Adapun Islam juga memiliki sederet upaya preventif dalam rangka mencegah terciptanya budaya korup di tubuh pejabat negeri, di antaranya:
Pertama, menanamkan keimanan dan ketakwaan individu di dalam diri para pejabat. Dengan ketakwaan itulah mereka tidak akan tergiur untuk menilap harta yang bukan haknya atau memperoleh harta dengan jalan curang. Sebab ketakwaan itu akan menjadi rem dalam berbuat. Oleh karena itu, mereka akan amanah dan penuh kehati-hatian dalam melaksanakan tugasnya. Sebab ketakwaan yang telah tertanam di dalam diri, akan menjadikan seseorang takut melalukan kejahatan sekecil apa pun itu. Hal tersebut tercermin dalam diri seorang pemimpin di masa kehilafahan, yakni Umar bin Abdul Aziz. Saking khawatirnya menggunakan sesuatu yang bukan haknya, beliau mematikan lentera ketika menerima kedatangan anaknya ke rumahhya. Beliau juga menutup hidungnya saat membagikan minyak wangi kepada rakyat.
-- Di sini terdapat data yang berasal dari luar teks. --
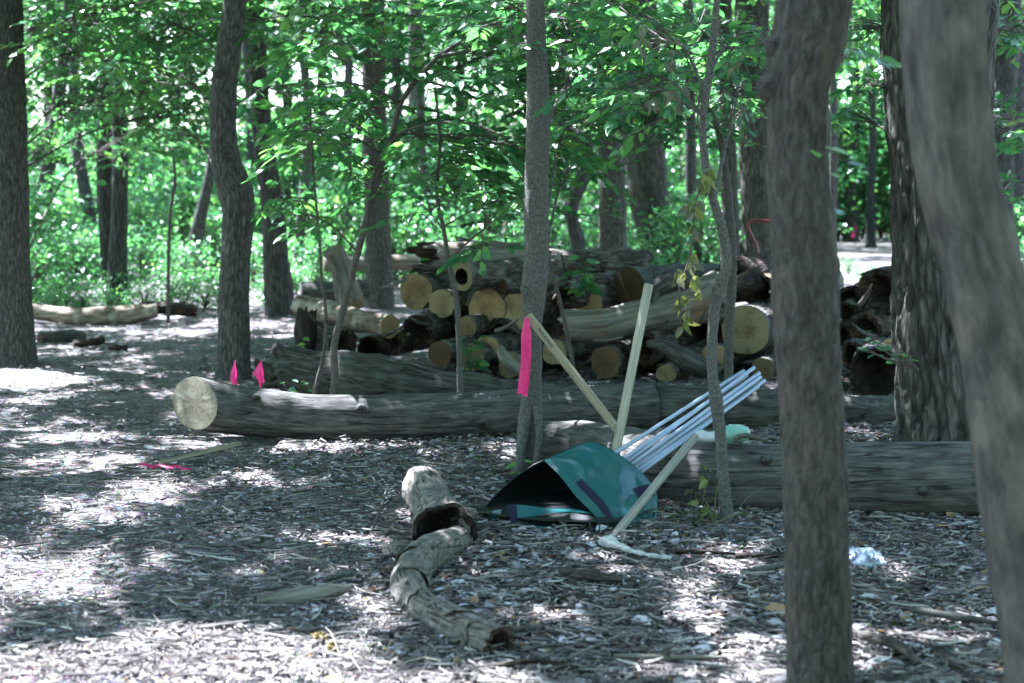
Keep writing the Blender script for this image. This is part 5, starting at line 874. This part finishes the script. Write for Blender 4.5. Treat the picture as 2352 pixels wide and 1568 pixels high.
# ------------------------------------------------------------------ overhead crowns: leaves added and thinned to lay chosen dapples on the ground
def lit(gx, gy):
    """openings between the crowns, by where the sun through them lands"""
    v = np.zeros_like(gx)
    for x, y, rx, ry, a in LIT: v = np.maximum(v, a * np.exp(-(((gx - x) / rx) ** 2 + ((gy - y) / ry) ** 2)))
    return v
def gp(px, py): q = ground(px, py); return q[0], q[1]
def lp(px, py, Y): q = at(px, py, Y); return q[0] - SUN[0] / SUN[2] * q[2], q[1] - SUN[1] / SUN[2] * q[2]
_g = np.random.default_rng(77)
LIT = [*[(*gp(*(_g.random(2) * [2300, 560] + [20, 1000])), .1 + .16 * _g.random(), .1 + .16 * _g.random(), .85) for _ in range(46)], *[(*lp(*q), rx, ry, .95) for q, rx, ry in (((770, 912, 11.2), .2, .13), ((1300, 893, 11.3), .22, .14), ((1395, 890, 11.4), .18, .13), ((1620, 893, 11.7), .26, .14), ((800, 712, 15.5), .5, .2), ((905, 735, 15.0), .3, .18), ((1030, 560, 15.9), .55, .22), ((780, 808, 13.2), .16, .14), ((1335, 722, 15.0), .2, .14), ((1430, 715, 15.0), .16, .13), ((1005, 1160, 7.9), .09, .08), ((1300, 975, 9.7), .3, .16), ((2030, 905, 11.9), .2, .14), ((1735, 690, 15.2), .2, .14), ((1750, 595, 15.6), .3, .2))], (*gp(1090, 950), .25, .25, .9), (*gp(1340, 850), .35, .4, .9), *[(*gp(a_, b_), .4, .28, .62) for a_, b_ in ((400, 1120), (640, 1110), (180, 1210), (480, 1230), (780, 1190), (620, 1310), (330, 1330), (800, 1330), (180, 1010), (330, 930), (700, 1450))], (*gp(960, 1395), .09, .1, .8), (.68, 8.1, .13, .12, .95), (*gp(300, 1540), 1.3, .9, 1.0), (*gp(900, 1560), .8, .5, .95), (*gp(80, 1320), .9, .8, .9), (*gp(250, 1130), .5, .7, .7), (*gp(60, 1100), .6, .6, .7), (*gp(120, 870), .9, 1.2, .9), (*gp(100, 960), .8, .7, .6), (*gp(300, 760), 2.2, 1.8, .62), (*gp(520, 690), 2.2, 3.0, .55), (*gp(1000, 1190), .3, .35, .9), (*gp(1250, 1300), .5, .5, .55), (*gp(1480, 1140), .35, .4, .6), (*gp(560, 1400), .6, .5, .7), (*gp(640, 1010), .5, .2, .5), (-1.0, 11.0, .4, .3, .8), (1.0, 11.4, .6, .25, .8), (-2.6, 15.6, .9, .6, .8), *[(*gp(a_, b_), .22, .22, .8) for a_, b_ in ((1300, 1290), (1450, 1320), (1560, 1420), (1720, 1540), (1250, 1420), (1700, 1260), (2050, 1330), (760, 1240), (640, 1180), (1120, 1330), (900, 1130), (560, 1090), (700, 1050), (420, 1010), (250, 980), (1020, 1060), (2150, 1450), (1400, 1520))]]
n = 480000; h = 4.9 + 4.6 * g.random(n); gy_ = 3 + 29 * g.random(n); gx_ = (g.random(n) * 2 - 1) * (.33 * gy_ + 2.2)
P = np.stack([gx_, gy_, 0 * h], -1) + SUN * (h / SUN[2])[:, None]
clump = fbm(np.stack([P[:, 0] * 1.1, P[:, 1] * 1.1, P[:, 2] * 1.6], -1), 3, 95); gap = fbm(np.stack([gx_ * 1.6, gy_ * 1.1, 0 * h], -1), 3, 96)
gap = .6 * gap + .55 * fbm(np.stack([gx_ * 4.2, gy_ * 2.6, 0 * h], -1), 2, 196)
_dx, _dy = lp(2090, 1045, 8.3)
pr = np.clip(.58 + 1.2 * np.exp(-((gx_ - _dx) / .5) ** 2 - ((gy_ - _dy) / .35) ** 2) + .45 * ((gy_ > 12.3) & (gy_ < 19) & (gx_ > -1.9)) + .5 * clump + 2.0 * gap, .05, 1) * np.clip(1.15 - 1.5 * lit(gx_, gy_) + 1.0 * gap, 0, 1) * np.clip(1.25 - np.maximum(gy_ - 17, 0) / 16, .12, 1)  # crowns thickened on purpose to shade the front log's right end and the pile
top = CAM_H + P[:, 1] * .128; far = False
keep = (g.random(n) < pr) & (P[:, 2] > np.minimum(top, 5.2)); P = P[keep]
n2 = 330000; fy = 27 + 85 * g.random(n2) ** .8; fx = (g.random(n2) * 2 - 1) * (.33 * fy + 3); fh = 6.5 + 4 * g.random(n2) + np.maximum(fy - 60, 0) * .2  # far crown leaves added to keep the background wood in broken shade
P2 = np.stack([fx, fy, 0 * fh], -1) + SUN * (fh / SUN[2])[:, None]; k2 = ((np.abs(fx / fy * FPX + CX - 1995) > 110) | (g.random(n2) < .6)) & (fbm(np.stack([fx * .42, fy * .25, 0 * fx], -1), 3, 97) + .3 * fbm(P2 * .9, 2, 98) > .05)
n3 = 60000; P3 = np.stack([-4 + 12 * g.random(n3), -9 + 15 * g.random(n3), 2.6 + 6 * g.random(n3)], -1)  # unseen leaves added behind and right of the camera to cut sky fill
k3 = (np.where(P3[:, 1] < .3, True, P3[:, 0] > .33 * P3[:, 1] + .7)) & ((P3[:, 1] < -1.5) | (P3[:, 0] > .9)) & (fbm(P3 * .6, 3, 99) > -.15)
P = np.vstack([P, P3[k3], P2[k2]]); SZ = np.concatenate([np.full(len(P) - k2.sum(), .15), np.full(k2.sum(), .34)])
tx = np.array([(a, c) for _, a, c in canopy_trees]); who = np.argmin((P[:, :1] - tx[:, 0]) ** 2 + (P[:, 1:2] - tx[:, 1]) ** 2, 1)
for i, (r, _, _) in enumerate(canopy_trees):
    Q = P[who == i]
    if len(Q) < 5: continue
    D, N = rand_leaf_dirs(len(Q), .45); b = MB(); leaves(b, Q, D, N, SZ[who == i] * (.7 + .6 * g.random(len(Q))), W=.3); b.build('shade_crown', M['leaf_canopy'], r, smooth=False)

# ------------------------------------------------------------------ litter on the forest floor
n = 150000; px = -350 + 3100 * g.random(n); py = 690 + 900 * g.random(n) ** .9; Gp = ground(px, py); x, y = Gp[:, 0], Gp[:, 1]
path = np.clip((1250 - px) / 900, 0, 1)                                   # trodden, finer litter towards the left
S = (.02 + .075 * g.random(n) ** 2.3) * (1 - .5 * path) * (1 + np.clip(y - 10, 0, 12) * .05)
a = g.random(n) * 6.28; D = np.stack([np.cos(a), np.sin(a), .18 * g.normal(size=n)], -1); N = nrm(np.stack([.4 * g.normal(size=n), .4 * g.normal(size=n), np.ones(n)], -1))
P = np.stack([x, y, gz(x, y) + .008 + .018 * g.random(n)], -1)
bare = fbm(np.stack([x * 1.1, y * .7, 0 * x], -1), 3, 197) - .12 + .18 * path; S = np.where(g.random(n) < np.clip(bare * 5, 0, .75), S * .3, S)      # trodden bare patches keep only crumbs
tn = np.clip(g.random(n) ** 1.55 * .95 + .05 * g.normal(size=n) + .12 * path, 0, .955); sp = g.random(n); tn = np.where(sp > .945, .975, np.where(sp < .004, 1.0, tn))
b = MB(); leaves(b, P, D, N, S, W=.07 + .27 * g.random(n), fold=.08 + .3 * g.random((n, 1)), full=True, tint=tn, droop=.02 + .3 * g.random((n, 1)))
o = b.build('leaf_litter', M['litter'], smooth=False); tag(o, 'grey dead leaves and bits covering the forest floor', 'leaf litter', kind='stuff')
n = 22000; px = -300 + 3000 * g.random(n); py = 720 + 860 * g.random(n); Gp = ground(px, py); b = MB()
a = g.random(n) * 6.28; L = (.04 + .16 * g.random(n) ** 2.2); R = .0016 + .0055 * g.random(n) ** 3; th = np.arange(4) / 4 * 6.283
d = np.stack([np.cos(a), np.sin(a), .07 * g.normal(size=n)], -1); sd = np.stack([-np.sin(a), np.cos(a), 0 * a], -1); c = np.stack([Gp[:, 0], Gp[:, 1], gz(Gp[:, 0], Gp[:, 1]) + .014 + .02 * g.random(n)], -1)
rows = []
for t, bend in ((0, 0), (.5, 1), (1, 0)):
    cc = c + d * (L * t)[:, None] + sd * (bend * .12 * L * g.normal(size=n))[:, None]
    rows.append(cc[:, None] + (np.cos(th)[None, :, None] * sd[:, None] + np.sin(th)[None, :, None] * np.array([0, 0, 1.0])) * (R * (1 - .5 * t))[:, None, None])
V = np.stack(rows, 1); F = grid_faces(3, 4); Fa = (F[None] + (np.arange(n) * 12)[:, None, None]).reshape(-1, 4)
b.add(V, Fa, None, np.repeat(g.random(n), 12)); o = b.build('twig_litter', M['chips'], smooth=False); tag(o, 'small twigs and bark bits strewn among the dead leaves', 'twig litter', kind='stuff')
Adapun penanaman ketakwaan individu ini berkorelasi dengan penerapan sistem pendidikan Islam oleh negara. Dalam sistem pendidikan Islam, kurikulum pendidikan berbasis akidah Islam dan tujuan pendidikan adalah mencetak generasi berkepribadian Islam yakni berpola pikir dan pola sikap Islam. Oleh karena itu, wajar jika output pendidikan yang lahir darinya adalah individu yang tak hanya unggul di bidang akademik, melainkan juga bertakwa. Inilah cikal bakal generasi terbaik yang akan mampu membangun negeri tanpa korupsi.
Kedua, melakukan penghitungan harta pejabat sebelum dan setelah menjabat secara rutin. Hal tersebut dalam rangka mencegah adanya pertambahan harta yang tidak wajar. Dekikianlah ketatnya Islam dalam menjaga para pejabatnya dari harta ghulul yakni harta yang didapat dengan cara curang. Maka, perolehan harta yang diambil di luar gajinya sebagai pejabat akan diusut tuntas, karena bisa jadi berasal dari suap atau hadiah yang diharamkan oleh Islam.
Dengan demikian, sangat jelas bahwa Islam memiliki aturan yang komprehensif dalam mengakhiri gurita korupsi di tubuh pejabat negeri. Wallahu'alam bis shawab.